19.6 Except as expressly permitted by Elsyca or as mandatory provided by the applicable law, the Client shall not (and shall not attempt to nor allow any third party to or attempt to) adapt, alter, amend, modify, reverse engineer, decompile, disassemble or decode the whole or any part of the Program(s), translate the whole or any part of the Program(s) into another language or create the source program or any part thereof from object programs or from other information made available under this agreement. To the extent that the applicable law expressly grants the Client the right to decompile the Program(s), the Client undertakes not to decompile (or attempt to do so) the Program(s) without first requesting such information from Elsyca. Elsyca shall have the right to impose reasonable conditions (such as the payment of a reasonable fee) for making the information available.
19.7 The Client shall use the Program(s) for the Client’s own internal data processing purposes and shall not make all or any part of the Program(s) available to persons other than its employees. Third Party Service Providers may have access to and use the licensed Program(s) as well, as long as they are using the licensed Program(s) for the Client’s benefit in the course of the Client’s business operations. The Client will require any such Third Party Service Provider to agree in writing to (i) use the Program(s) only to perform internal data processing services for the Client and (ii) to be bound by terms equivalent to those set out in this agreement. The Client remains responsible for the use of the Program(s) by all Third Party Service Provider(s).

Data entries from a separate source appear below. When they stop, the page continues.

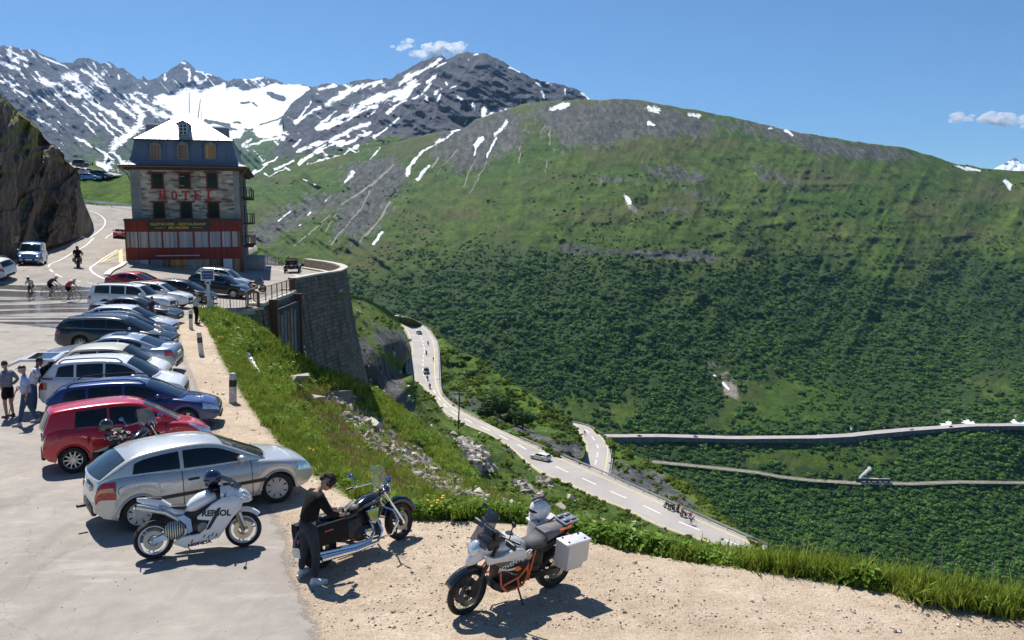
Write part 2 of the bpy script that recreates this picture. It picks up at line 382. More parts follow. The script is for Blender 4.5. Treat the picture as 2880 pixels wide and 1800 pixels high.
# ------------------------------------------------------------ relief sheets: land seen in the photo, at its own distance
def curve_u(pts, n): return resample(pts, n)
def sheet(name, top, bot, ctrl, nu, nv, relief, mtl, masks=None, skirt=(60, 60), label=None, vpow=1.0, jag=0, seed=0, matchx=False, kind='structure', botz=None, topz=None):
    T = np.array(top, float); B = np.array(bot, float)
    if matchx:
        xs = np.linspace(T[0, 0], T[-1, 0], nu); T = np.stack([xs, np.interp(xs, T[:, 0], T[:, 1])], -1)
        xs = np.linspace(B[0, 0], B[-1, 0], nu); B = np.stack([xs, np.interp(xs, B[:, 0], B[:, 1])], -1)
    else: T = curve_u(T, nu); B = curve_u(B, nu)
    if jag:
        d = (fbm(np.arange(nu)*.09, np.zeros(nu), 5, seed, True)-.62)*jag
        T[:, 1] -= d*2
    v = np.linspace(0, 1, nv)**vpow
    G = T[None]*(1-v[:, None, None])+B[None]*v[:, None, None]
    f = ctrl if callable(ctrl) else tps([c[:2] for c in ctrl], [math.log(c[2]) for c in ctrl], 500.)
    D = np.exp(f(G))
    if relief is not None: D = D*(1+relief(G[..., 0], G[..., 1], v[:, None]*np.ones((1, nu))))
    if botz is not None:
        w = np.clip((v-.80)/.2, 0, 1)[:, None]; Db = proj(onz(G[-1, :, 0], G[-1, :, 1], np.full(nu, botz)))[2]; D = D*(1-w)+np.maximum(D, Db)*w; D[-1] = Db
    if topz is not None:
        w = np.clip((.12-v)/.12, 0, 1)[:, None]; m_ = (G[0, :, 0] > topz[1]); Db = np.where(m_, proj(onz(G[0, :, 0], G[0, :, 1], np.full(nu, topz[0])))[2], D[0]); D = D*(1-w)+Db*w
    P = at(G[..., 0], G[..., 1], D)
    att = masks(G[..., 0], G[..., 1], v[:, None]*np.ones((1, nu))) if masks else {}
    for k in ('snow', 'rock', 'dark', 'bare', 'warm'):
        if k not in att: att[k] = np.full(G.shape[:2], 0. if k == 'warm' else -2.)
    rows = [P]; 
    if skirt[0]:
        a = at(G[:1, :, 0], G[:1, :, 1], D[:1]+skirt[0]*.6); a[..., 2] -= skirt[0]; rows.insert(0, a)
        att = {k: np.vstack([w[:1], w]) for k, w in att.items()}
    if skirt[1]:
        a = P[-1:].copy(); a[..., 2] -= skirt[1]; rows.append(a)
        att = {k: np.vstack([w, w[-1:]]) for k, w in att.items()}
    Q = np.vstack(rows)
    me = np_mesh(name, Q, grid_faces(Q.shape[0], Q.shape[1])[:, ::-1], True, att)
    o = mesh_obj(name, me, mtl); tag(o, label, None, None, kind)
    return dict(o=o, P=P, G=G, D=D, att=att, f=f)
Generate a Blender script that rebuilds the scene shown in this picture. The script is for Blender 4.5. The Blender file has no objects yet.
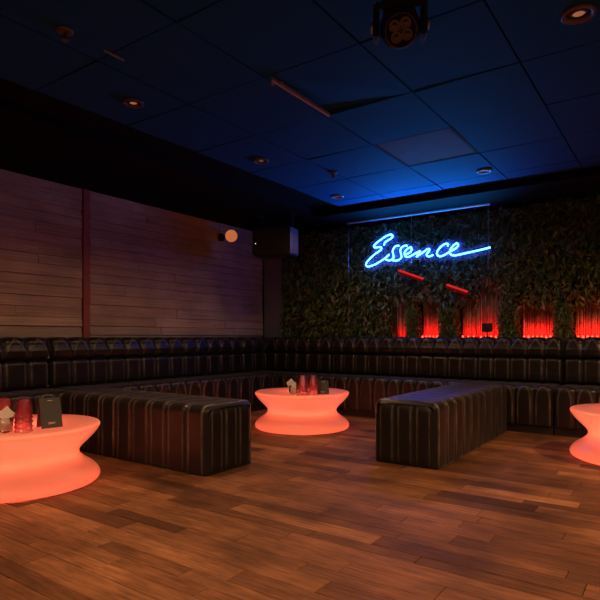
import bpy, bmesh, math, random
from mathutils import Vector, Matrix, Euler
random.seed(7)
sc = bpy.context.scene
COL = sc.collection
PI = math.pi
R = math.radians

# ------------------------------------------------------------------ materials
def new_mat(name):
    m = bpy.data.materials.new(name); m.use_nodes = True
    nt = m.node_tree; nt.nodes.clear()
    out = nt.nodes.new('ShaderNodeOutputMaterial')
    return m, nt, out

def N(nt, t, **kw):
    n = nt.nodes.new(t)
    for k, v in kw.items():
        if k.startswith('i_'):
            n.inputs[k[2:].replace('_', ' ')].default_value = v
        else:
            setattr(n, k, v)
    return n

def L(nt, a, b): nt.links.new(a, b)

def pbr(name, col, rough=.5, metal=0., spec=.5, noise=0., nscale=30., bump=0., bscale=80., coat=0.):
    m, nt, out = new_mat(name)
    p = N(nt, 'ShaderNodeBsdfPrincipled')
    p.inputs['Base Color'].default_value = (*col, 1)
    p.inputs['Roughness'].default_value = rough
    p.inputs['Metallic'].default_value = metal
    p.inputs['Specular IOR Level'].default_value = spec
    p.inputs['Coat Weight'].default_value = coat
    tc = N(nt, 'ShaderNodeTexCoord')
    if noise:
        nz = N(nt, 'ShaderNodeTexNoise'); nz.inputs['Scale'].default_value = nscale; nz.inputs['Detail'].default_value = 4
        L(nt, tc.outputs['Object'], nz.inputs['Vector'])
        mx = N(nt, 'ShaderNodeMix', data_type='RGBA')
        mx.inputs['A'].default_value = (*[c * (1 - noise) for c in col], 1)
        mx.inputs['B'].default_value = (*[min(1, c * (1 + noise)) for c in col], 1)
        L(nt, nz.outputs['Fac'], mx.inputs['Factor']); L(nt, mx.outputs['Result'], p.inputs['Base Color'])
    if bump:
        nb = N(nt, 'ShaderNodeTexNoise'); nb.inputs['Scale'].default_value = bscale; nb.inputs['Detail'].default_value = 3
        L(nt, tc.outputs['Object'], nb.inputs['Vector'])
        b = N(nt, 'ShaderNodeBump'); b.inputs['Strength'].default_value = bump; b.inputs['Distance'].default_value = .004
        L(nt, nb.outputs['Fac'], b.inputs['Height']); L(nt, b.outputs['Normal'], p.inputs['Normal'])
    L(nt, p.outputs[0], out.inputs[0])
    return m

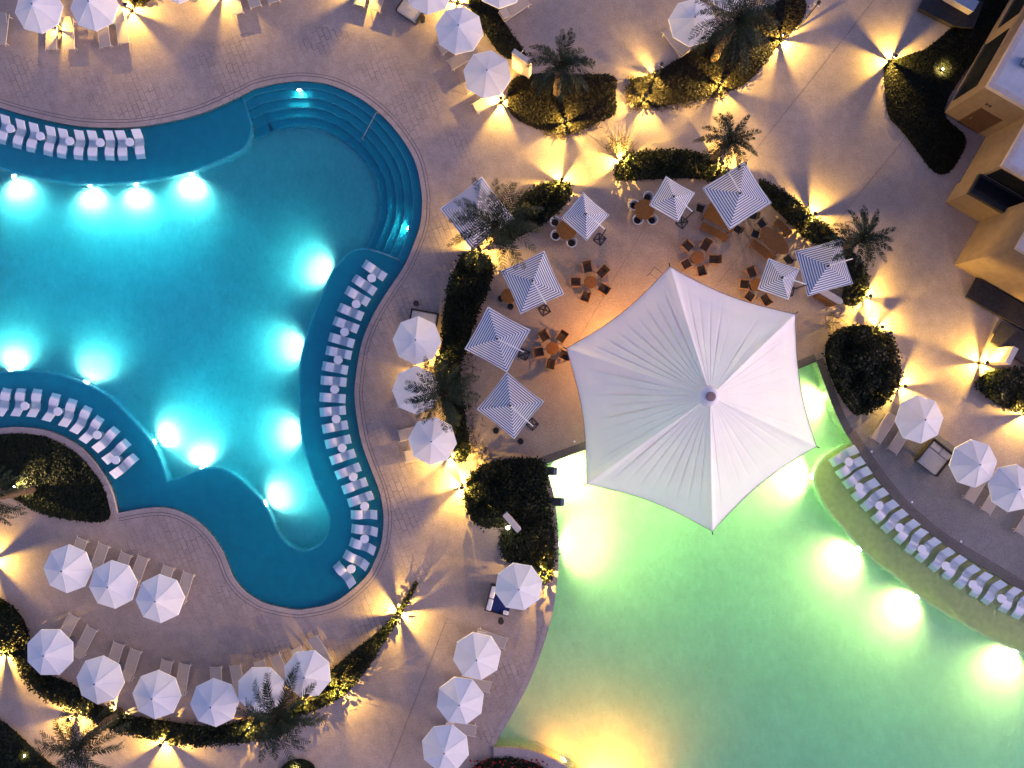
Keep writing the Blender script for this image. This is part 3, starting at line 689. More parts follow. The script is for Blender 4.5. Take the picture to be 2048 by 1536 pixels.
pair('at the left end of the bottom row', (147, 1232, -.45, .89), (183, 1257, -.45, .89))
pair('under the second umbrella of the bottom row', (237, 1288, -.3, .95), (271, 1301, -.29, .955))
pair('under the third umbrella of the bottom row', (334, 1322, -.2, .98), (369, 1329, -.16, .98))
pair('under the lowest umbrella of the bottom row', (431, 1335, .06, .99), (470, 1332, .18, .98))
pair('above the bottom palm', (518, 1323, .25, .97), (549, 1313, .42, .9))
pair('at the right end of the bottom row', (592, 1297, .42, .9), (624, 1276, .54, .84))
pair('under the upper umbrella by the green pool edge', (1011, 1288, -.95, -.33), (992, 1327, -.95, -.33), 'upper', 'lower')
pair('under the middle umbrella by the green pool edge', (980, 1375, -.97, -.2), (962, 1418, -.97, -.2), 'upper', 'lower')
pair('under the lowest umbrella by the green pool edge', (951, 1463, -.97, -.2), (932, 1505, -.97, -.2), 'upper', 'lower')
lounger(0, 88, .12, -.99, 'beige sling lounger cut by the left edge in the top corner')
pair('under the second umbrella of the top left corner', (102, 98, .02, -1), (138, 98, -.05, -1))
pair('right of the second top left umbrella', (210, 93, -.13, -.99), (247, 86, -.12, -.99))
pair('peeping from the top edge above the blue pool', (475, 27, -.25, -.97), (511, 13, -.28, -.96))
lounger(548, 4, -.3, -.95, 'beige sling lounger barely peeping over the top edge, last of three')
pair('at the top edge left of the wide daybed', (717, 10, .25, -.97), (749, 20, .3, -.95))
pair('under the umbrella beside the strip bed', (879, 99, .87, -.5), (900, 130, .87, -.5), 'upper', 'lower')
pair('by the pale shower wall', (931, 178, .87, -.5), (950, 217, .87, -.5), 'upper', 'lower')
lounger(1054, 0, -.83, .55, 'beige sling lounger at the top edge right of the strip bed')
lounger(1334, 59, .6, .8, 'beige sling lounger with raised back under the umbrella beside the largest palm')
pair('by the round shrub on the grey walkway', (1752, 881, .55, -.83), (1785, 902, .55, -.83))
lounger(1938, 1001, .52, -.85, 'beige sling lounger under the umbrella next to the black daybed')
lounger(1972, 1023, .52, -.85, 'beige sling lounger under the right edge umbrella, feet to the shelf')
lounger(2040, 1067, .52, -.85, 'beige sling lounger cut by the right edge above the shelf')
lounger(793, 805, .97, -.2, 'beige sling lounger under the frond covered umbrella by the long hedge')
pair('under the lowest umbrella of the hedge trio', (799, 872, .97, -.22), (811, 914, .97, -.2), 'upper', 'lower')

def rbox(mb, lo, hi, r=0.05):
    x0, y0, z0 = lo; x1, y1, z1 = hi
    pts = [(x0 + r, y0), (x1 - r, y0), (x1, y0 + r), (x1, y1 - r), (x1 - r, y1), (x0 + r, y1), (x0, y1 - r), (x0, y0 + r)]
    ins = [(x0 + 2 * r, y0 + r), (x1 - 2 * r, y0 + r), (x1 - r, y0 + 2 * r), (x1 - r, y1 - 2 * r), (x1 - 2 * r, y1 - r), (x0 + 2 * r, y1 - r), (x0 + r, y1 - 2 * r), (x0 + r, y0 + 2 * r)]
    mb.add([(*p, z0) for p in pts] + [(*p, z1 - r) for p in pts] + [(*p, z1) for p in ins],
           [(i, (i + 1) % 8, 8 + (i + 1) % 8, 8 + i) for i in range(8)] + [(8 + i, 8 + (i + 1) % 8, 16 + (i + 1) % 8, 16 + i) for i in range(8)] + [tuple(16 + i for i in range(8))])
    return mb
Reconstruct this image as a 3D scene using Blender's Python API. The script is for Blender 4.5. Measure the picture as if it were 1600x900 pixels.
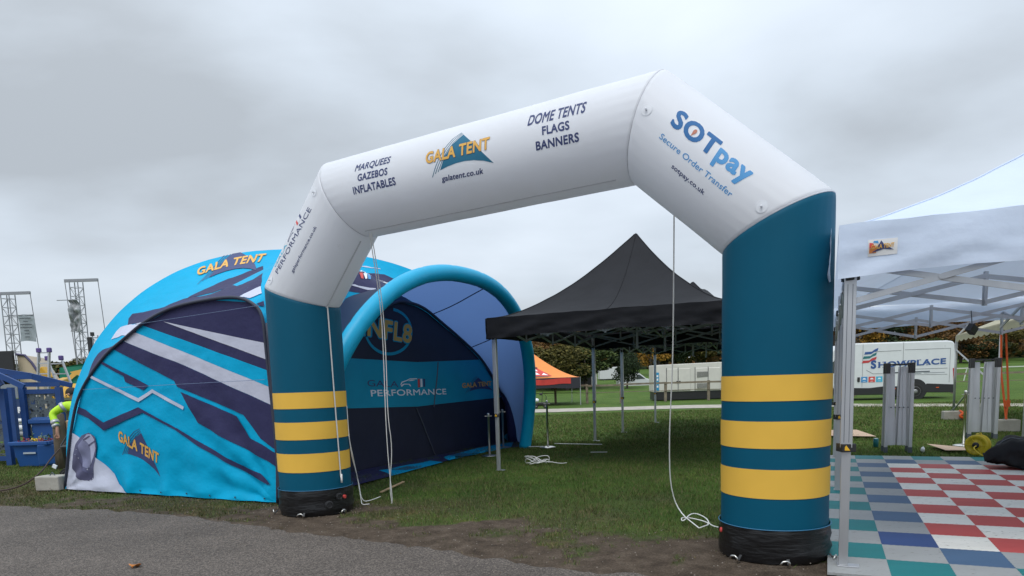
import bpy, bmesh, math, random
import numpy as np
from mathutils import Vector, Matrix, noise as mnoise
random.seed(7)
rng = np.random.default_rng(11)
SC = bpy.context.scene
for o in list(bpy.data.objects): bpy.data.objects.remove(o)
# ---------------- camera, sky, sun, exposure ----------------
PITCH, ROLL, EYE = 0.11952, 0.03259, 1.5
F = Vector((0, math.cos(PITCH), -math.sin(PITCH)))
r0 = Vector((1, 0, 0)); u0 = r0.cross(F)
rr = math.cos(ROLL)*r0 - math.sin(ROLL)*u0
uu = math.cos(ROLL)*u0 + math.sin(ROLL)*r0
cd = bpy.data.cameras.new('camera'); cam = bpy.data.objects.new('camera', cd)
SC.collection.objects.link(cam)
cam.matrix_world = Matrix(((rr.x, uu.x, -F.x, 0), (rr.y, uu.y, -F.y, 0), (rr.z, uu.z, -F.z, EYE), (0, 0, 0, 1)))
cd.sensor_width = 36; cd.lens = 1057/1600*36; cd.shift_y = 270/1600; cd.clip_end = 2000; cd.clip_start = .05
SC.camera = cam
SC.view_settings.view_transform = 'Standard'; SC.view_settings.look = 'None'
SC.view_settings.exposure = 0.16; SC.view_settings.gamma = 1
W = bpy.data.worlds.new('World'); SC.world = W; W.use_nodes = True
SUN_EL, SUN_AZ = math.radians(58), math.radians(200)     # azimuth clockwise from +Y
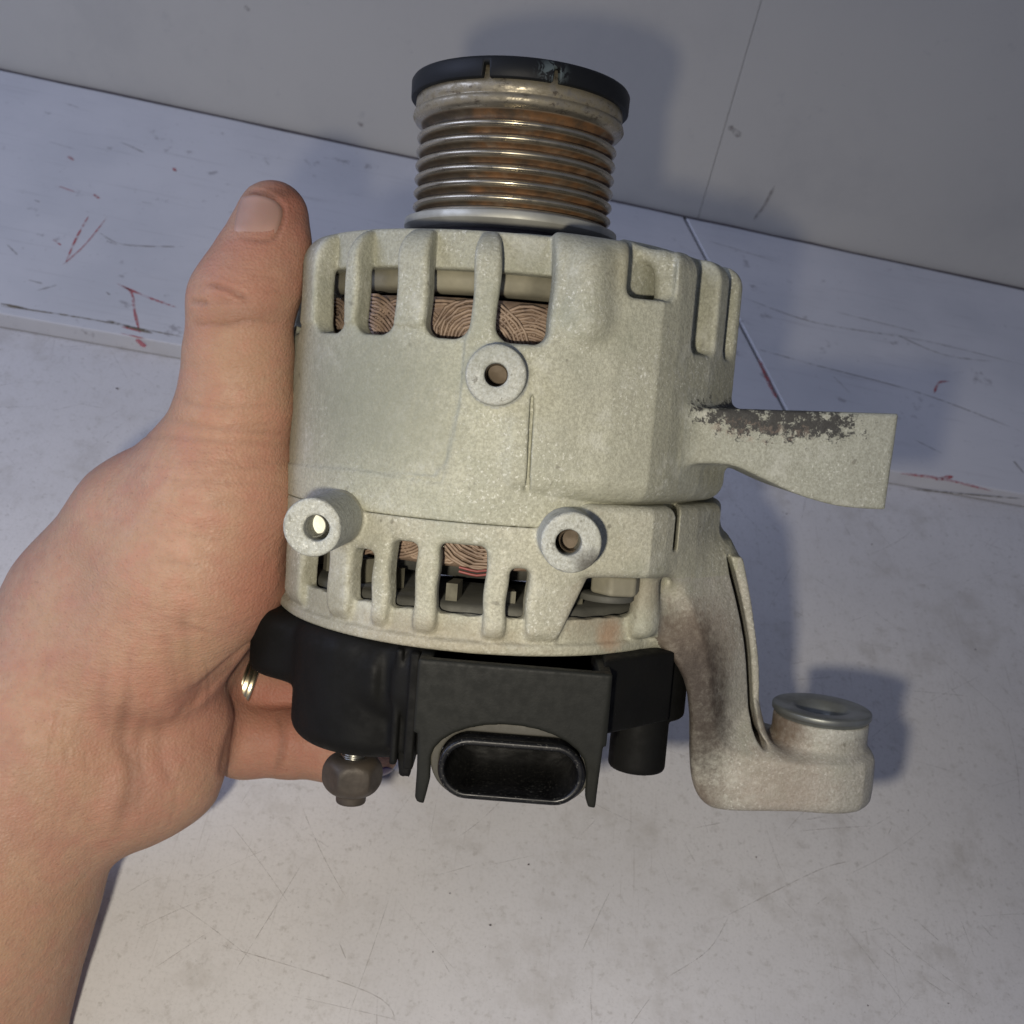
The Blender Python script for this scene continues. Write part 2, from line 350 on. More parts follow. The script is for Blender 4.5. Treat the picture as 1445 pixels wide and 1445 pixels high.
def wall_mat():
    t = NT('white_wall_panel')
    c = t.mix(t.ramp(t.noise(3, 5), .35, .7), (.535, .508, .44), (.485, .462, .405))
    c = t.mix(t.ramp(t.noise(11, 6, .7), .48, .72, 0, .35), c, (.40, .385, .345)); c = t.mix(t.ramp(t.noise(60, 5, .7), .60, .78, 0, .4), c, (.32, .305, .28))
    c = t.mix(t.ramp(t.noise(240, 3, .7), .62, .76, 0, .25), c, (.34, .33, .31))
    t.set(Base_Color=c, Roughness=.65, Normal=t.bump(t.noise(350, 3), .12, .0004)); return t.m
M_TOP, M_BOARD, M_WALL = worktop_mat(), board_mat(), wall_mat()
M_GREYLINE = plain('dark_seam_dirt', (.10, .085, .085), .8)
M_RED = plain('red_paint', (.42, .055, .06), .55, 0, 0, 600, .4)
def scratch_mat(name, col, alpha):
    t = NT(name); a = t.ramp(t.noise(260, 5, .75), .36, .60, alpha*.08, alpha)
    t.set(Base_Color=col, Roughness=.7, Alpha=a); return t.m
M_SCR = scratch_mat('scratch_dirt', (.27, .235, .205), .5)
M_SMEAR = scratch_mat('red_smear', (.45, .09, .09), .8)

top = mesh_obj('worktop', [(-1.6, -.9, 0), (1.6, -.9, 0), (1.6, .75, 0), (-1.6, .75, 0), (-1.6, -.9, -.03), (1.6, -.9, -.03), (1.6, .75, -.03), (-1.6, .75, -.03)],
    [(0, 1, 2, 3), (7, 6, 5, 4), (0, 4, 5, 1), (1, 5, 6, 2), (2, 6, 7, 3), (3, 7, 4, 0)], M_TOP, None, False, 1.)
meta(top, kind='structure')
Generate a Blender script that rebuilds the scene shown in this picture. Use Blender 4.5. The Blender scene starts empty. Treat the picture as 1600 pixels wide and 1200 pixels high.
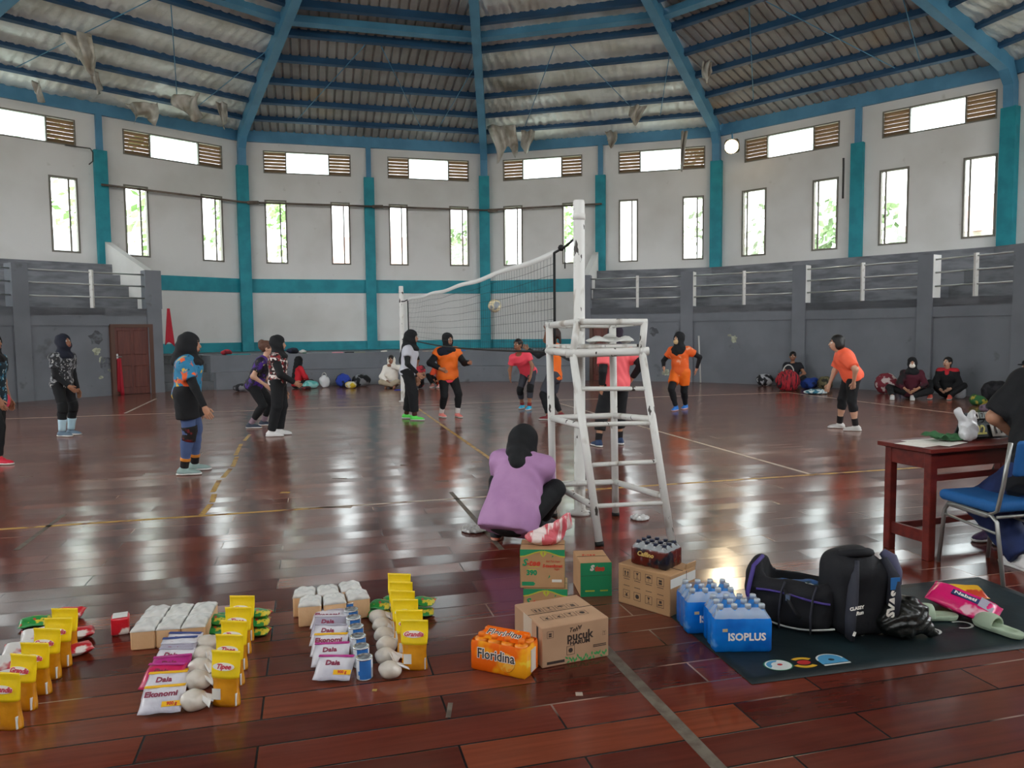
import bpy, bmesh, math, random, copy
import numpy as np
from mathutils import Vector, Matrix
random.seed(7); np.random.seed(7)
SC = bpy.context.scene
COL = SC.collection
R_ = math.radians

# ------------------------------------------------------------------ camera
FPX, PITCH, ROLL, CAMH = 1179.85, 0.07031735, -0.00930664, 1.5402
YAW = 0.26123988                     # heading of the court's long axis
CX, CY = -0.9099, 11.4299            # middle of the court and of the hall
_cp, _sp = math.cos(PITCH), math.sin(PITCH)
_fw = Vector((0, _cp, -_sp)); _up0 = Vector((0, _sp, _cp)); _rt0 = Vector((1, 0, 0))
_rt = _rt0*math.cos(ROLL) + _up0*math.sin(ROLL)
_up = _up0*math.cos(ROLL) - _rt0*math.sin(ROLL)
CAMP = Vector((0, 0, CAMH))
cam = bpy.data.cameras.new('camera'); camo = bpy.data.objects.new('camera', cam); COL.objects.link(camo)
cam.sensor_fit = 'HORIZONTAL'; cam.sensor_width = 36.0; cam.lens = FPX/1600*36.0
cam.clip_start = 0.05; cam.clip_end = 400
M3 = Matrix((_rt, _up, -_fw)).transposed()
camo.matrix_world = Matrix.Translation(CAMP) @ M3.to_4x4()
SC.camera = camo

# ------------------------------------------------------------------ sky, exposure
w = bpy.data.worlds.new('overcast_sky'); SC.world = w; w.use_nodes = True
nt = w.node_tree; bg = nt.nodes['Background']
tc = nt.nodes.new('ShaderNodeTexCoord'); sp = nt.nodes.new('ShaderNodeSeparateXYZ')
rp = nt.nodes.new('ShaderNodeValToRGB')
rp.color_ramp.elements[0].position = 0.0; rp.color_ramp.elements[0].color = (0.55, 0.55, 0.53, 1)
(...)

19.8 The Client shall ensure that all persons who are authorized by the Client to use the software are suitably qualified and competently trained. The Client shall not permit any person (except its suitably qualified, trained and authorized employees who need to use or have access to the software) to use or have access to any part of the software or the documentation and shall take all practicable steps to prevent any access to the software or the documentation by any other person.
19.9 The Client shall ensure that all persons who are authorized by the Client to use the software understand and accept the Elsyca License Agreement
20. GENERAL
20.1. Any notice required or permitted to be given by either party to the other under these Conditions shall be in writing addressed to the other party at its registered office or principal place of business or such other address as may at the relevant time have been notified pursuant to this provision to the party giving the notice.
20.2. No failure or delay by either party in exercising any of its rights under the Contract shall be deemed to be a waiver of that right, and no waiver by either party of any breach of the Contract by the other shall be considered as a waiver of any subsequent breach of the same or any other provision.
21. GOVERNING LAW AND COMPETENT JURISDICTION
21.1. The present agreement is governed by Belgian law. The Courts of Leuven, Belgium, will have exclusive jurisdiction to hear any dispute arising under these Conditions and all orders, acceptances and agreements.